L'originalité d’Islands repose sur une intrigue nourrie par des situations classiques et des rebondissements plus ou moins prévisibles qui ne provoquent pourtant jamais les effets escomptés. Jan-Ole Gerster s’acharne à nous prendre à contre-pied en nous proposant systématiquement l’alternative la moins évidente. Quitte à mettre en scène un personnage principal qui va démontrer à l’épreuve des faits qu’il n’a pas la moindre envie de prendre des risques pour devenir un héros et a lui-même trop de démons intérieurs à affronter pour être tenté de se mêler des affaires des autres. C’est en cela une sorte de parent éloigné du fameux Conformiste décrit naguère par Bernardo Bertolucci.
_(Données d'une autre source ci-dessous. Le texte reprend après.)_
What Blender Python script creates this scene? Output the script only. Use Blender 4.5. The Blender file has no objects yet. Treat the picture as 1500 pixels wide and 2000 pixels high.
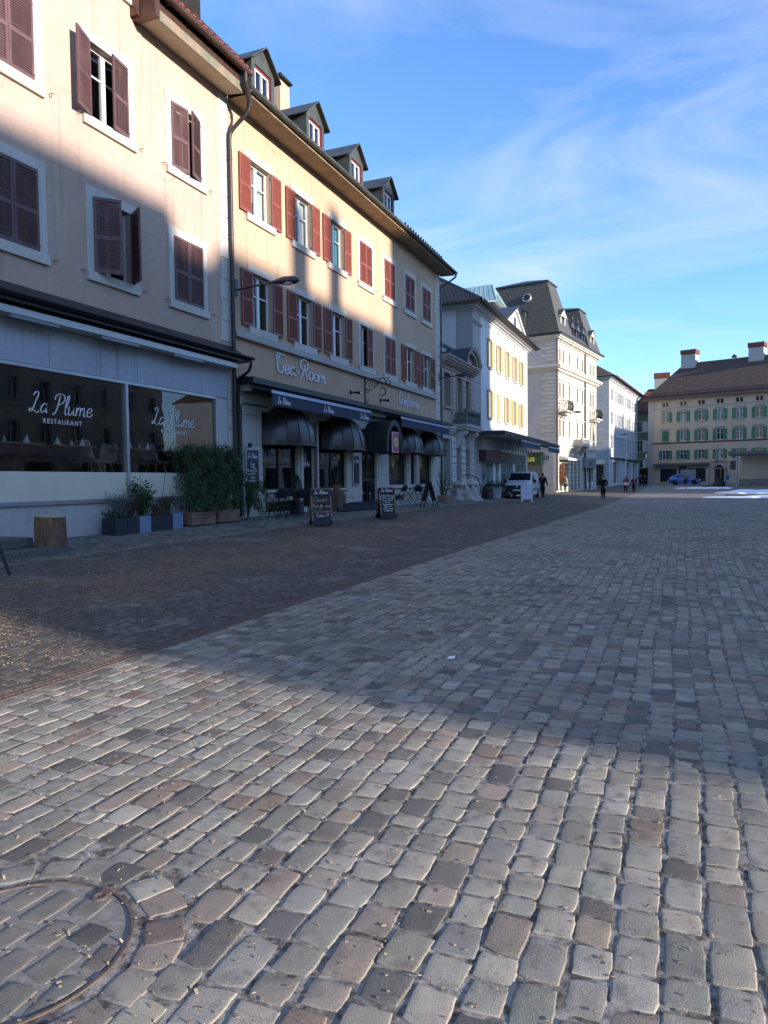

Un type dont la seule ambition est de se fondre dans la foule, mais certainement pas de se mettre en danger par des initiatives hasardeuses qu’il risque ensuite de regretter pour en peser les conséquences incertaines. Une attitude rarement associée à un personnage principal de film supposé entraîner les autres et garder la maîtrise des événements. Rien de ça ici. Le réalisateur pousse même l’audace jusqu’à recruter pour interprètes principaux deux comédiens rompus au jeu de la séduction : Sam Riley en coach dépourvu d’états d’âme et Stacy Martin en mère de famille délaissée. Sans doute parce qu’ils suivent la ligne qu’ils se sont fixés et refusent de laisser les circonstances les en faire dévier sous aucun prétexte. Résultat : un film d’atmosphère qui réussit la prouesse de surprendre en permanence par un suspense trompeur conçu comme un piège envoûtant. Avec en toile de fond le cadre insulaire de Fuerteventura.